Fork Publishment

 Another idea for a defense against selfish mining was fork-punishment, which was proposed by Lear Bahack in 2013.

The fork-punishment rule is as it sounds: it punishes anyone who forks the blockchain.

Any competing blocks receive no block reward, regardless of whether they were mined selfishly or honestly, and the first miner who proves that there was indeed a fork gets half of the forfeited rewards from the previous block height.

This disincentivizes malicious users to attempt to fork the blockchain by working on their own secret chain, and also incentivizes honest miners to report any forks that they have seen.

In the diagram below, we see that there’s a fork, the top being the honest chain and the bottom being the dishonest chain.

Since two blocks are broadcast at the same block height, they are competing blocks and thus neither of them have an associated block reward.

The first miner who proves that there was a fork, and includes this in the next block, gets the block reward for the block they just mined, as well as half of the block reward from the previous block height.

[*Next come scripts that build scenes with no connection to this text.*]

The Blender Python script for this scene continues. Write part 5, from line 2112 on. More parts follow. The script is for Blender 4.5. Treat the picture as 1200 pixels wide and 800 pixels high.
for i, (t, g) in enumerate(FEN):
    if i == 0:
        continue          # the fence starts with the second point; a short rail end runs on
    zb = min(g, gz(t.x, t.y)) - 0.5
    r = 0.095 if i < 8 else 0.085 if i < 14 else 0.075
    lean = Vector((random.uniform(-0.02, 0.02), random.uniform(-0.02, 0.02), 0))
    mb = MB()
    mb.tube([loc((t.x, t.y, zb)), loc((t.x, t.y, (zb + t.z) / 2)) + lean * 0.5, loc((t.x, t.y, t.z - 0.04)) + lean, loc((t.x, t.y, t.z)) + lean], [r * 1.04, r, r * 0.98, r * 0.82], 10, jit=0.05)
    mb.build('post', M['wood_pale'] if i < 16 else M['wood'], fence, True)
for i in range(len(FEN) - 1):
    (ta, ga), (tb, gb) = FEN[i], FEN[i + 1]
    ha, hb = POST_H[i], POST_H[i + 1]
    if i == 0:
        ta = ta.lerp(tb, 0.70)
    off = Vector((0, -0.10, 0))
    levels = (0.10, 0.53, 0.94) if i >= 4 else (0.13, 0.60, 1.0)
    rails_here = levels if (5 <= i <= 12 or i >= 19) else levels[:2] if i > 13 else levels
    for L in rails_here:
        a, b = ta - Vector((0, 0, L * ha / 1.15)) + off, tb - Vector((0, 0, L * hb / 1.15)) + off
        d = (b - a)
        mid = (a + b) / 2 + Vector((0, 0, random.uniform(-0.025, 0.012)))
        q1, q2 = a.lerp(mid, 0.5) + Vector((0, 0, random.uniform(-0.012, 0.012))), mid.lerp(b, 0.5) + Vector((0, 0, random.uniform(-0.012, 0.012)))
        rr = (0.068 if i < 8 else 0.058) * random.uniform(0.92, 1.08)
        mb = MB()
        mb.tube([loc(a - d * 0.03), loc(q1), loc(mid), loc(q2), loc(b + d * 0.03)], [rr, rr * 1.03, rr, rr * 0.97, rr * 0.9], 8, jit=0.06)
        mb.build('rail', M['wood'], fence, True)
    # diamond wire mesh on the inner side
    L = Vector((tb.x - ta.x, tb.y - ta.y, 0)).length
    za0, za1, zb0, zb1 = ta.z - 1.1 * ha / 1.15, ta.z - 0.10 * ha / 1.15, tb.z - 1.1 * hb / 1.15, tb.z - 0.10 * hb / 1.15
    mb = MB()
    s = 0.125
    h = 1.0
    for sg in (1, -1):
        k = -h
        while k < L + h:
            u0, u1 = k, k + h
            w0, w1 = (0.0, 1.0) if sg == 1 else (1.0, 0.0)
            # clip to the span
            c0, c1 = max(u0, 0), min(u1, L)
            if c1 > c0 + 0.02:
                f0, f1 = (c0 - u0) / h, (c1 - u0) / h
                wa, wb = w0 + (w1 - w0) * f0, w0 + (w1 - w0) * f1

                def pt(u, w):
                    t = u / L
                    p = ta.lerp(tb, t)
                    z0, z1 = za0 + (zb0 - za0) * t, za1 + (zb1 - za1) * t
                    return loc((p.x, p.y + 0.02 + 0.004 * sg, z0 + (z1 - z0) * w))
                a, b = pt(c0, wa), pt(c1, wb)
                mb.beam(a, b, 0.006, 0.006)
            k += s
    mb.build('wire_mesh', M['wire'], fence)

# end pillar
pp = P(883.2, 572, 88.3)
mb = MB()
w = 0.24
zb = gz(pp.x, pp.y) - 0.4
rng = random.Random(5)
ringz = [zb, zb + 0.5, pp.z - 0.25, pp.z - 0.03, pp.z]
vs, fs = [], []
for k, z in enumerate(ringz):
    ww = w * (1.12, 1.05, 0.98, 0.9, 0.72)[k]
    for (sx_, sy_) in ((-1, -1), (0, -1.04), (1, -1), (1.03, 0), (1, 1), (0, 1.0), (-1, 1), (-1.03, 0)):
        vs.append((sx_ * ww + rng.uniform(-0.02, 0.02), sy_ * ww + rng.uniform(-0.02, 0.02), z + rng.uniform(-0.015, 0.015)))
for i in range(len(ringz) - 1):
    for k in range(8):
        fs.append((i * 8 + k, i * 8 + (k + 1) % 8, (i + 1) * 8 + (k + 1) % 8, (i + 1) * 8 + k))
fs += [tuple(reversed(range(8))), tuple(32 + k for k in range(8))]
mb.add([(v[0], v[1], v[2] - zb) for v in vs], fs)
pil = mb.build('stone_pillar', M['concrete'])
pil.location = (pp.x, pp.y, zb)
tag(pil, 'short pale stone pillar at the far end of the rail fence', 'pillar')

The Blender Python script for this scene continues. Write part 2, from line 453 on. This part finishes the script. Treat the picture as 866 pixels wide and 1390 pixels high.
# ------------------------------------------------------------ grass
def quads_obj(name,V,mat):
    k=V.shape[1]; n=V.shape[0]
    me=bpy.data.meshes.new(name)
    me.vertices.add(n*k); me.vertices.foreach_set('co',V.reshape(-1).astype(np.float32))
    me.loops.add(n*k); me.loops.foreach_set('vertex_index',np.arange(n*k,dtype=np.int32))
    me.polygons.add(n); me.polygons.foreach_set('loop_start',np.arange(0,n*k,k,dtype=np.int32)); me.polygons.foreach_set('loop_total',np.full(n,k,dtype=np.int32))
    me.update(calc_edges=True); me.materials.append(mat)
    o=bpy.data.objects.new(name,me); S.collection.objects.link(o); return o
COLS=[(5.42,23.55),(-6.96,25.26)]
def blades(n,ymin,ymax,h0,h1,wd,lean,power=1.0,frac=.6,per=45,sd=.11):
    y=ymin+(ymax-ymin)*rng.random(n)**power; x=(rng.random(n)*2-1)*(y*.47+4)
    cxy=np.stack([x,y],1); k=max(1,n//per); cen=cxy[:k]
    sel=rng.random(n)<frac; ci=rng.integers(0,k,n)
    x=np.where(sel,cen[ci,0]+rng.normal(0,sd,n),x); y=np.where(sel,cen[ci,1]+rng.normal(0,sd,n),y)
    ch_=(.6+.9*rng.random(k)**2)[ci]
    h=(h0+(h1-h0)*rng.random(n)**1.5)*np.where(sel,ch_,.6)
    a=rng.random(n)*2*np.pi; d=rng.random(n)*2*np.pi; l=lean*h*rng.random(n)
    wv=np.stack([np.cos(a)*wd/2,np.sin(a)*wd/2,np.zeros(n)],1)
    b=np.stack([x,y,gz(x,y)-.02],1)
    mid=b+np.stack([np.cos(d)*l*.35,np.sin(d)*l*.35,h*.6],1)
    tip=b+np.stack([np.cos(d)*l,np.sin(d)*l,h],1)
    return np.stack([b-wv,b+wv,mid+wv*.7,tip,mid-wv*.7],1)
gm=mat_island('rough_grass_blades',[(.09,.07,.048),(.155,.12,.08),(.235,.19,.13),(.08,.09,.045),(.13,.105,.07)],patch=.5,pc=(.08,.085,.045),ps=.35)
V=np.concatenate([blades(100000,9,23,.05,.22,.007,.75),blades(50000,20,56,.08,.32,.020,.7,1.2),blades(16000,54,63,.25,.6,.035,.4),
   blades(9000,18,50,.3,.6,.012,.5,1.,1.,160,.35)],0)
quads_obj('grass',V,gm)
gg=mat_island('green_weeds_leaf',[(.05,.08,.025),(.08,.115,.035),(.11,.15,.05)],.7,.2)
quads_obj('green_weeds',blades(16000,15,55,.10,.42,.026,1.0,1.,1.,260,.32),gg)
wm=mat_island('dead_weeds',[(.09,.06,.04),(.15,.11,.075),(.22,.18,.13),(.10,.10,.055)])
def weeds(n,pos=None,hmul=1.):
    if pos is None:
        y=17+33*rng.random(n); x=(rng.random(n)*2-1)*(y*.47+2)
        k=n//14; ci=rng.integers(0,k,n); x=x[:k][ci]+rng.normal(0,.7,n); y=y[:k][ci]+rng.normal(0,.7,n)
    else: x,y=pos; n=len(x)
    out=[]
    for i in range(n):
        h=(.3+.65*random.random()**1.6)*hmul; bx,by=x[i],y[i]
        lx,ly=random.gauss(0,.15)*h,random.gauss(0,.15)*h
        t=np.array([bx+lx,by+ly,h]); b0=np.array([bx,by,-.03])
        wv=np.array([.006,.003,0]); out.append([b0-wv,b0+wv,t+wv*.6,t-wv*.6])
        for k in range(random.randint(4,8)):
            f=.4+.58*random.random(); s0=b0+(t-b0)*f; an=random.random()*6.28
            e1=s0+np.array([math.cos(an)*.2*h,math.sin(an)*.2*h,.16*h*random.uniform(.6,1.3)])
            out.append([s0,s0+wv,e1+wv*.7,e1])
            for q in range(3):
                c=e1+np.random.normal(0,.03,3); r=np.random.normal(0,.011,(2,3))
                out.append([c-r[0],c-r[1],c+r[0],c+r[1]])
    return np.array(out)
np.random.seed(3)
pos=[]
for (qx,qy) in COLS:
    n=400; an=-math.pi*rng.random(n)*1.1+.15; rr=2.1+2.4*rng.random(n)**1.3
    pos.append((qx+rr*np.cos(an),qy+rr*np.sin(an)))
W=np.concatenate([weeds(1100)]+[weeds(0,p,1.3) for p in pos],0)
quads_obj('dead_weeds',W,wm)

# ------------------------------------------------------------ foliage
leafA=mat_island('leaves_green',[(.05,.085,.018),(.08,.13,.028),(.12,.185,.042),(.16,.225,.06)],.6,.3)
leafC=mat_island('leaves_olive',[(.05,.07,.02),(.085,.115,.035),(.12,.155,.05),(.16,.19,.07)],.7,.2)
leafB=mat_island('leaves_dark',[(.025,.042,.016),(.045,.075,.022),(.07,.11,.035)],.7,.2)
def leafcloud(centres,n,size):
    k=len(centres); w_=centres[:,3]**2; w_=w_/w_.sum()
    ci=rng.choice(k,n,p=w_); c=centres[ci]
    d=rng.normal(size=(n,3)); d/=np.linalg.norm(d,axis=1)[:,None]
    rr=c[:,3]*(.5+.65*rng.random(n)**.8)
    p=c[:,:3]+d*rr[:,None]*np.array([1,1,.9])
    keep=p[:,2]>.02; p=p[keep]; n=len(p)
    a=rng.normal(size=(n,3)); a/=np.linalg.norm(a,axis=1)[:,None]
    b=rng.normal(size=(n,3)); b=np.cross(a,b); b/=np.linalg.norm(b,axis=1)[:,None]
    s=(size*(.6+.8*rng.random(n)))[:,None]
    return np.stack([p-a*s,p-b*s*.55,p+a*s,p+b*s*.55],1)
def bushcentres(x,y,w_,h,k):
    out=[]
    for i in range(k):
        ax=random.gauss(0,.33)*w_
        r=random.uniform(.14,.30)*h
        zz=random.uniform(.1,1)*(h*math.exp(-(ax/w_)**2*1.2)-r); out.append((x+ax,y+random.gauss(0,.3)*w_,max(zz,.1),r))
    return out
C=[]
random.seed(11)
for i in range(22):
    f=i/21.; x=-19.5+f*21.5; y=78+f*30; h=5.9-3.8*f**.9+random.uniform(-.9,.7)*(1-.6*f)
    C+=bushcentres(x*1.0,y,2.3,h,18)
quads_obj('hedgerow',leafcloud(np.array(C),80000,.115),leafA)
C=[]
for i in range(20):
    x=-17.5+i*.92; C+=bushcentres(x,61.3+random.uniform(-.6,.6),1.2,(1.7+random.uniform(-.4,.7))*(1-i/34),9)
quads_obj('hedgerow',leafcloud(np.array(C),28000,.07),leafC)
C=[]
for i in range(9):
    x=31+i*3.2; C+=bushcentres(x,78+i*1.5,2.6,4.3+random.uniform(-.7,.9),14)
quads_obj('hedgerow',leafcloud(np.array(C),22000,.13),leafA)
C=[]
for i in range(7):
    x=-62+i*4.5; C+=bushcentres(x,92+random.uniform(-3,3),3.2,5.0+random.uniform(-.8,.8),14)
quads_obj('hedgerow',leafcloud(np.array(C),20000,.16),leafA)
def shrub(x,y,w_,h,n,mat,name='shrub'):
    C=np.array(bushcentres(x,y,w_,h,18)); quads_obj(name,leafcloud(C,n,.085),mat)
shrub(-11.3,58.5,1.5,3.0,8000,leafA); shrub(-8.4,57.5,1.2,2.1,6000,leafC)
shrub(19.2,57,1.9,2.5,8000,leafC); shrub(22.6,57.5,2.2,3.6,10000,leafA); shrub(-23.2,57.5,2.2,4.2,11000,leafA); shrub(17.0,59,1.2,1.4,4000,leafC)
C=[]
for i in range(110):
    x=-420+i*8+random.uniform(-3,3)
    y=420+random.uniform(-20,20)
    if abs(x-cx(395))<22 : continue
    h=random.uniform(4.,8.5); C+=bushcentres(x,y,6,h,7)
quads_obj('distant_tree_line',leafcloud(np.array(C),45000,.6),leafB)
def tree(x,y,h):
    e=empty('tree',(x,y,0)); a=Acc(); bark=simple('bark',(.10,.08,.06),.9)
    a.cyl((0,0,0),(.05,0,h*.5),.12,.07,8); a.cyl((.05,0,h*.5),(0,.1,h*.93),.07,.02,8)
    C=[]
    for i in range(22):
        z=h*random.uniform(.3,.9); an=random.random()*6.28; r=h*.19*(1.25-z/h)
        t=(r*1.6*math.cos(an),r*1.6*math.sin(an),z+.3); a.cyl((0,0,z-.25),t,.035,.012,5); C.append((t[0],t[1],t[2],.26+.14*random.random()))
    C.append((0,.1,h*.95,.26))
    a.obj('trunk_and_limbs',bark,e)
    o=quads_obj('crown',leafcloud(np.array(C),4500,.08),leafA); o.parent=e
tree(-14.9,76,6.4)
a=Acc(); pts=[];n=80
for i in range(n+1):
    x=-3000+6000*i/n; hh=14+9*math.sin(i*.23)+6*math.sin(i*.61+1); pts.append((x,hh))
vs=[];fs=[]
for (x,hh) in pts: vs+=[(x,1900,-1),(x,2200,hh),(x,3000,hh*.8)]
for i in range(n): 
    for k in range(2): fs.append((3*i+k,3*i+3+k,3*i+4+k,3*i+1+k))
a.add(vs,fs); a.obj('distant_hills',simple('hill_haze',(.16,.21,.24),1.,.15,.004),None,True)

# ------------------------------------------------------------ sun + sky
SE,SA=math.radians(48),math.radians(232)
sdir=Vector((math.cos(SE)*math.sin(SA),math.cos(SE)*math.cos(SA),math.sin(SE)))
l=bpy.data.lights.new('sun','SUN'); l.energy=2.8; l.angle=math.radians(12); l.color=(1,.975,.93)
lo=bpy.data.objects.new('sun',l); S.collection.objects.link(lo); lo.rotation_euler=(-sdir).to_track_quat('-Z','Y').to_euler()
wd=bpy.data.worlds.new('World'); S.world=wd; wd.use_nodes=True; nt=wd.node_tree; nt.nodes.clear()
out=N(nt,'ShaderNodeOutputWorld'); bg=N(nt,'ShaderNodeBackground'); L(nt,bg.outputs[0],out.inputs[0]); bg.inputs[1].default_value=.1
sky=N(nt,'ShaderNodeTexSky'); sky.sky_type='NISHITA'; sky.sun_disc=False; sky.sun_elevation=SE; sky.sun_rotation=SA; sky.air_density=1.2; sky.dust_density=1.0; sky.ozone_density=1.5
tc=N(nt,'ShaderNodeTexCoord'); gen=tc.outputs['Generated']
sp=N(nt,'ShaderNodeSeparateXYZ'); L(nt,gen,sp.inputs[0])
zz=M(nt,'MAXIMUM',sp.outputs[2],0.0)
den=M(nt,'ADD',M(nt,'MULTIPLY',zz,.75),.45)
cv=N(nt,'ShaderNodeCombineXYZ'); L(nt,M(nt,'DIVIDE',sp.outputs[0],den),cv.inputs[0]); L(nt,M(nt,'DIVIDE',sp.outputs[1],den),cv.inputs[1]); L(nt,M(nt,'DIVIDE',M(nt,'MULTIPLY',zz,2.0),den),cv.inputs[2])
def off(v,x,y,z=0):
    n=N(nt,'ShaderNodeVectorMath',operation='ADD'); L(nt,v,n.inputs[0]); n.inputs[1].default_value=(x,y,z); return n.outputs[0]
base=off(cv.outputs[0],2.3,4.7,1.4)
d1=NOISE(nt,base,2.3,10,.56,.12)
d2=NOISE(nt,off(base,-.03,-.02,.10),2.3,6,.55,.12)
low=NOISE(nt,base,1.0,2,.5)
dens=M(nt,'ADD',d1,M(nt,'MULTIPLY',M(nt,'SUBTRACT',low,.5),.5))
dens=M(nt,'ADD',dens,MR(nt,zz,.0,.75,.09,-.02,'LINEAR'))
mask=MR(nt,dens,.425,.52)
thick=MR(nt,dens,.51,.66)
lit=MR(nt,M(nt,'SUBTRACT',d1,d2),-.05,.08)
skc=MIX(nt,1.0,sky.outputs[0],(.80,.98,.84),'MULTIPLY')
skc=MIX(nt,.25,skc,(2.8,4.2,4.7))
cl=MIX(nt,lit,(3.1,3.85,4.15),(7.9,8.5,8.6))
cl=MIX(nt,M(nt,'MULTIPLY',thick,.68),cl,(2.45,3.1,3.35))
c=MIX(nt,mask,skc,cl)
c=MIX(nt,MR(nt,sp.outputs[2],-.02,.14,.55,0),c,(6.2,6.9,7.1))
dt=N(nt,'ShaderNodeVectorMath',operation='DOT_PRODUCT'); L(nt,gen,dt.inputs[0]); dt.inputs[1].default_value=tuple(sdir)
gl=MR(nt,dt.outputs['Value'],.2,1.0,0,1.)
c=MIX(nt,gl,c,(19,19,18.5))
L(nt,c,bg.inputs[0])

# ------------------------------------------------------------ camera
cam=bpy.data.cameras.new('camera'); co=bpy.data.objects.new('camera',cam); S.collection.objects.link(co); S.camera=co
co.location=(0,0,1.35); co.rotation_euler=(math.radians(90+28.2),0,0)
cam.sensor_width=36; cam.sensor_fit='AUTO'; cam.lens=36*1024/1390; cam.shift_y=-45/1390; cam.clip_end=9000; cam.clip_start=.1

One of the immediate drawbacks is that because we punish all competing blocks, honest miners suffer collateral damage from fork-punishment.

And the fact that we’re punishing honest miners constitutes a different kind of attack Fork-punishment also suffers from the fact that we would have to fundamentally change Bitcoin’s reward distribution rules.

We’d have to have some way of changing the coinbase transactions of blocks where there was a fork.

To do this and also to forward half of the block reward to the next block, we’d have to leverage a concept called transaction malleability, which is out of scope for this course.

And in the end, fork punishment would require a hard fork to implement, and as before, that’s pretty undesirable.